Starling Bank founder Anne Boden steps down from board to focus on new AI venture
Anne Boden has stepped down from her position on Starling Bank’s board, the UK-based challenger she founded in 2014, to focus on a new AI venture called AI by Boden.
The news of Boden’s departure was first reported by The Sunday Times.
While specific details of what the new venture may offer are currently unknown, Boden writes on LinkedIn that AI by Boden “is my platform for my personal interests in AI and industry disruption”.
The business’s incorporation in May last year coincided with the announcement that Boden had decided to step down as CEO of Starling Bank.
And while it’s been suggested that AI by Boden will be Boden’s main point of focus for the foreseeable future, she has yet to comment on her next steps.

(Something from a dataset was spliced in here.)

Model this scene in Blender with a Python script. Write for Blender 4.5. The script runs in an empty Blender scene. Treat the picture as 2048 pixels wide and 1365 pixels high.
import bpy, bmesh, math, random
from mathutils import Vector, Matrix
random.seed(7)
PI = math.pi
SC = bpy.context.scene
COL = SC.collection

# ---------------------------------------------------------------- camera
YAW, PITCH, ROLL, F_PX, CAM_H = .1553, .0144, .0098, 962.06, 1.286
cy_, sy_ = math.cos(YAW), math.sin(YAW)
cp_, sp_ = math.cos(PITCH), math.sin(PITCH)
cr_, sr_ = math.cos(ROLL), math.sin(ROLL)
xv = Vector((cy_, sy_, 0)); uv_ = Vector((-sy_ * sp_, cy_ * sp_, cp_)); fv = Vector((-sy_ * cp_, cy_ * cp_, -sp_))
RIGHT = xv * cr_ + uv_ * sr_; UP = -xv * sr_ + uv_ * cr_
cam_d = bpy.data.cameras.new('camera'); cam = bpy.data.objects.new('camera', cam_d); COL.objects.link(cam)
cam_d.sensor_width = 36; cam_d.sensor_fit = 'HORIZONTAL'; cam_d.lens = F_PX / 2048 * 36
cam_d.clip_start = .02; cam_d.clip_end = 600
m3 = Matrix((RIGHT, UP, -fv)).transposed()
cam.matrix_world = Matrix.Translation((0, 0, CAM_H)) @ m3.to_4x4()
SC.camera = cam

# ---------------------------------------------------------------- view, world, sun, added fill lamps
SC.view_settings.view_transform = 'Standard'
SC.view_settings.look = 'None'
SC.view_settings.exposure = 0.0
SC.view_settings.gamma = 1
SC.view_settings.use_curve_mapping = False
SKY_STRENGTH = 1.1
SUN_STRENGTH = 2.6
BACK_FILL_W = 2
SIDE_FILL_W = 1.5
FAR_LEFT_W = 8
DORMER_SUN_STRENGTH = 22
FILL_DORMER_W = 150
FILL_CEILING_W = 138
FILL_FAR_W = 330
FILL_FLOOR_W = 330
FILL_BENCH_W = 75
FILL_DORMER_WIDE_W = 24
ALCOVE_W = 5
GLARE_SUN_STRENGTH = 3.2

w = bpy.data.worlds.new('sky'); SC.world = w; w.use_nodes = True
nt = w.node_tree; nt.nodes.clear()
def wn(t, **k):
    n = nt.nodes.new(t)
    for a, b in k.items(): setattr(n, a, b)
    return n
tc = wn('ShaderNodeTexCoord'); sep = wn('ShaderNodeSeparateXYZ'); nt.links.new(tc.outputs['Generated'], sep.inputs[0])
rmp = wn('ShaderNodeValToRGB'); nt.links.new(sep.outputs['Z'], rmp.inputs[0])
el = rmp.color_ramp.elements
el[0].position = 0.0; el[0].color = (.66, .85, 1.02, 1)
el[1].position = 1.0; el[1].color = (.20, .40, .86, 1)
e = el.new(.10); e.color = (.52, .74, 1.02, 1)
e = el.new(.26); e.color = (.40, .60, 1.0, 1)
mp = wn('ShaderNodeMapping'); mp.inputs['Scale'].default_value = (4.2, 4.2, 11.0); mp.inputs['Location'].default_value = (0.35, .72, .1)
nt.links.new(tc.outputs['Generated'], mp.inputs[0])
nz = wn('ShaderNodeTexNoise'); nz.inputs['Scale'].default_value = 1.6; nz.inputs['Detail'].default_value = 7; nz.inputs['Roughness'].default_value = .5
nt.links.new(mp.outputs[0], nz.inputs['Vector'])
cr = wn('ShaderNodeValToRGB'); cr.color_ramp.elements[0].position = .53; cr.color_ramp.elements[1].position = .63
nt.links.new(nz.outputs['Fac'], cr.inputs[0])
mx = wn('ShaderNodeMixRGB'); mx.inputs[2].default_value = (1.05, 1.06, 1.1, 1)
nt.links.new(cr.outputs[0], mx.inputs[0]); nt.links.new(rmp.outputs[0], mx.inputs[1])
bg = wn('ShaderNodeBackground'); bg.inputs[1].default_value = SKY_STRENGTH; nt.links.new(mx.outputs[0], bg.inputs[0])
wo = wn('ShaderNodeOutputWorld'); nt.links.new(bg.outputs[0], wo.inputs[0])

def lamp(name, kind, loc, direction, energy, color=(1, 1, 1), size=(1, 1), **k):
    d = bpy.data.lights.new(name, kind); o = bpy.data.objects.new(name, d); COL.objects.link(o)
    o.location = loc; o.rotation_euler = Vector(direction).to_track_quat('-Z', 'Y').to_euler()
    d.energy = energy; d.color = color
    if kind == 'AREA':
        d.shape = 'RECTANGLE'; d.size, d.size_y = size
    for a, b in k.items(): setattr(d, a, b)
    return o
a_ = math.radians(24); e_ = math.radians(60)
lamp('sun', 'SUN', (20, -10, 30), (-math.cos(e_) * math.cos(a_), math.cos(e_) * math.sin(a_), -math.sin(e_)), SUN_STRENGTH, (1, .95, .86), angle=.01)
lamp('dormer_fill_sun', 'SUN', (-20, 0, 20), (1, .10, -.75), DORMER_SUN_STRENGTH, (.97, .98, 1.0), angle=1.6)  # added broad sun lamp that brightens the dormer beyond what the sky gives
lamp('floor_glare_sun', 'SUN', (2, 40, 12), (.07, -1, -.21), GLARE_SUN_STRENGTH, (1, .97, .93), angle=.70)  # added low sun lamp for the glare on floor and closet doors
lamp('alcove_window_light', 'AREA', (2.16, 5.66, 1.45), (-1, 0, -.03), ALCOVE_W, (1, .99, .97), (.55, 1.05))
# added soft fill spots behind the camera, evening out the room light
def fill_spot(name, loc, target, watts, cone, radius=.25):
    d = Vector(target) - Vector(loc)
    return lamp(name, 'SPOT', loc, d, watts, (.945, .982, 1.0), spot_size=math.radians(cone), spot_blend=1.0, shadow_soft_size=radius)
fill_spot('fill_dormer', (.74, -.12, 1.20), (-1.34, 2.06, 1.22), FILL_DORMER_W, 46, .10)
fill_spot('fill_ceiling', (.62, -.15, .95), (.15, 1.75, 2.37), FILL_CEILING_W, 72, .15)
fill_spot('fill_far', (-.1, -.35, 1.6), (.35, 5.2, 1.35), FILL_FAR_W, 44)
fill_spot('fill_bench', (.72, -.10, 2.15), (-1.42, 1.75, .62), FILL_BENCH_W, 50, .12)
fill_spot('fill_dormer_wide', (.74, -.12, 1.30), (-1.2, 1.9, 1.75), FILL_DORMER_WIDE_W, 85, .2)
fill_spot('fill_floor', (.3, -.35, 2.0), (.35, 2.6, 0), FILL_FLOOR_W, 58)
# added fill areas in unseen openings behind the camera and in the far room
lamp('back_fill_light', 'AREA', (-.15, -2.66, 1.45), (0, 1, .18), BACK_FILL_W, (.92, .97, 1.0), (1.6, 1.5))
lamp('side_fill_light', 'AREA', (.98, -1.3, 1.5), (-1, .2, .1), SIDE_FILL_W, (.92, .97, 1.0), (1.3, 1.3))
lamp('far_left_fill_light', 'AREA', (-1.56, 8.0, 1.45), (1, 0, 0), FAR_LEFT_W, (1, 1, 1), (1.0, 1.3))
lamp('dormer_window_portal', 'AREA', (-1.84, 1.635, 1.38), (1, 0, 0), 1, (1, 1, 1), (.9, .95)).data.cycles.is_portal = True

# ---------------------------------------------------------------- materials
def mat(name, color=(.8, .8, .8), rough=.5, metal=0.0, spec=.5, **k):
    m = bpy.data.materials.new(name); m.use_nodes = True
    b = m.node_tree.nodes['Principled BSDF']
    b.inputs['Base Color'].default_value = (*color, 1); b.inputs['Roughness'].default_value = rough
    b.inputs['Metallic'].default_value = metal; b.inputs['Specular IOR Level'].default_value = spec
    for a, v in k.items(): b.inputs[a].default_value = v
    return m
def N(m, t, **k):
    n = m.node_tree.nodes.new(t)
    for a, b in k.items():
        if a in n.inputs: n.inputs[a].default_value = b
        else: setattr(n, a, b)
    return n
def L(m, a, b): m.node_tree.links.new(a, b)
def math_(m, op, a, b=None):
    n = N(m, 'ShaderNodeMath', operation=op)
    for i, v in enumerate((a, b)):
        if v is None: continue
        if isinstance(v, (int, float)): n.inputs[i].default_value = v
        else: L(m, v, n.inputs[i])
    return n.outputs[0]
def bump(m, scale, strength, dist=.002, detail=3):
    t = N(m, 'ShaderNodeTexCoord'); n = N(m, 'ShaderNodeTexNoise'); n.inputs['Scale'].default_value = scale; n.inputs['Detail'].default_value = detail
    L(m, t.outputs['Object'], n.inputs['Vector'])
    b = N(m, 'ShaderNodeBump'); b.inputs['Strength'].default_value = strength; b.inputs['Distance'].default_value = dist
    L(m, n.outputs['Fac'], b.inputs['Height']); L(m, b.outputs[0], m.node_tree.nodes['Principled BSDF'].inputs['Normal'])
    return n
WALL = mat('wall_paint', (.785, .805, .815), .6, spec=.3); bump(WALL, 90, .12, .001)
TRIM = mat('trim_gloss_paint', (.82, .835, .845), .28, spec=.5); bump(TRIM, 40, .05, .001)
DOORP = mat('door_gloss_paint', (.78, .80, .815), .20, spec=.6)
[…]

Sequoia Capital reportedly offers Stripe investors share deal as fintech valuation tops $70bn
Sequoia Capital has reportedly offered limited partners of some of its legacy funds the chance to sell their shares in Stripe, a business payments fintech backed by the venture firm since 2010.
According to an email sent to LPs this week, the firm is “contemplating a transaction where new purchasers, including the Expansion Fund, Sequoia Capital Fund, Sequoia Heritage, and Sequoia Capital Global Equities, will commit to buy up to $861 million of Stripe shares held in select Sequoia funds raised between 2009 and 2012,” as first reported by Axios.
The share price will apparently be based on a fair market value (FMV) assessment conducted this month, which valued Stripe at $70 billion.
LPs of these legacy funds “will have the option to hold or to sell all or a portion of their Stipe shares”, the email continues, with those who choose to sell standing to benefit from no carried interest. The recipients of the deal have until 14 August to make a decision.
The development has fuelled further speculation that Stripe is preparing for an IPO. However, the fintech has yet to confirm the move itself.
US fintech Aven achieves unicorn status with latest $142m Series D capital raise
A new $142 million Series D investment has elevated Aven, a credit solutions start-up based in San Francisco, US, to unicorn status.
The funding was led by Khosla Ventures and General Catalyst (which both previously supported Ramp’s $150 million raise in April), with additional participation from existing investors including Caffeinated Capital, Electric Capital, Founders Fund and The General Partnership.
Founded in 2019 by former Facebook and Square executives, Aven specialises in democratising consumer capital access for homeowners by offering a credit card combined with a home equity line of credit (HELOC), enabling homeowners to “access their home equity in minutes”.
The fintech claims to have issued over $1.5 billion in credit lines for its Aven Home Card to date, helping consumers across the US to save over $100 million in interest payments.